Time-honored adventures of the Hainanese in Southeast Asia

By Chen Shumin / HICN / Updated: 13:24,22-August-2021

The people of Hainan have a long tradition of trading and doing business in Southeast Asia, or Nanyang. The geographic features and socio-economic conditions in Hainan, including natural disasters and wars, drove generations of its people to venture out across the ocean to Southeast Asia to make a living. A large number of trade guilds developed subsequently, helping the island to adopt an export-oriented development model.

The emigrants left their hometown, went far to a foreign country, and made a living or realized their dreams there. The trend of generations of Hainanese or overseas Hainanese availing of the opportunities created by global economic and cultural development to carve out new living spaces and job opportunities for themselves has become a unique characteristic of the island with the passage of time.  

These daring people have played an important role in promoting the maritime business culture of the Hainanese across the world, and their spirit of adventure has encouraged others in various fields.

An aerial view of Qinglan Port in Wenchang, from where many Hainanese historically set out for Southeast Asia. (Photo by Yuan Chen)

In the Tang Dynasty (618-907), when China developed its relations with foreign countries unprecedentedly with frequent exchanges, especially with Southeast Asia, Hainan, located at the center of the South China Sea’s central and western routes, boasted rich native tropical products. It established close, extensive ties with many Southeast Asian countries, which enabled the Hainanese to emigrate to these countries.

By the end of the Song Dynasty (960-1279), the trade between Hainan and Southeast Asia had reached a considerable scale. During this time, the island’s products, such as agarwood, betel nuts, rosewood and galangal or Siamese ginger, became frequent bulk exports shipped by sea.

Although the Ming Dynasty (1368-1644) Government implemented a strict sea trade ban policy, it was unable to cut off private trade. Thanks to Hainan’s unique geographic conditions, its trade with Southeast Asia continued to thrive.

Wenchang’s Puqian Port, one of the major ports from where Hainanese used to set sail for Southeast Asia in the past. (Photo by Feng Shuo)

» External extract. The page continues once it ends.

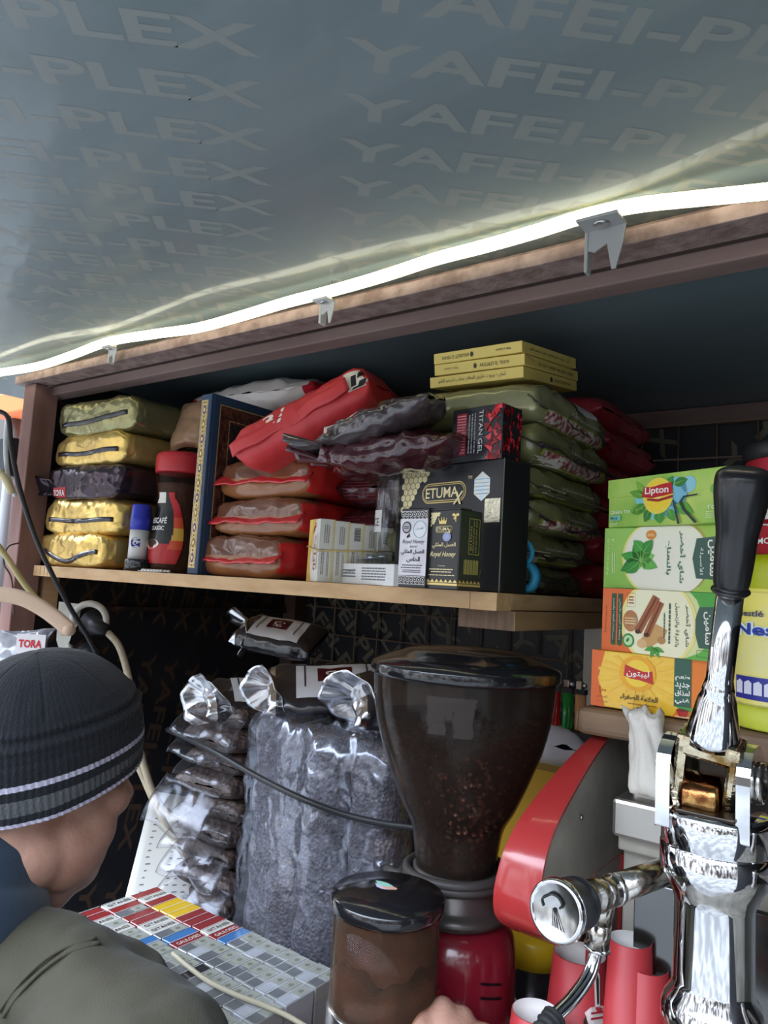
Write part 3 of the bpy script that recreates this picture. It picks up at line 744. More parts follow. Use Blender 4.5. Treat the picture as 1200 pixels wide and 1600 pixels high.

In 1730, when the sea trade ban was partly lifted, another tide of emigration occurred from the island. Groups of adventurers went to Nanyang by sail boat or fishing boat from Puqian Port and Qinglan Port in Wenchang in northeast Hainan, as well as from Tanmen Port and Bo’ao Port in Qionghai on the east coast of the island.

When China’s War of Resistance against Japanese Aggression started in 1937, a number of Hainanese fled to Southeast Asia with their families to avoid the upheavals that would follow when the Japanese troops invaded the island.

In addition, statistics show that Hainan saw another increase in emigration since China’s reform and opening up began in 1978.

The Old Street in Puqian Town, Wenchang (Photo by Feng Shuo)

The emigration from Hainan to Southeast Asia is one of the three major waves of migration in the history of modern China (1840-1949). The other two were from Shandong Province in east China to the northeast and from Shanxi Province in north China to the northwest.

According to the records, the three cities and counties in Hainan with the highest number of people venturing to Nanyang are Wenchang, Qionghai and Wanning. Today, almost every village on the eastern coast of Hainan has relatives living overseas and the links with these overseas relatives are still going strong.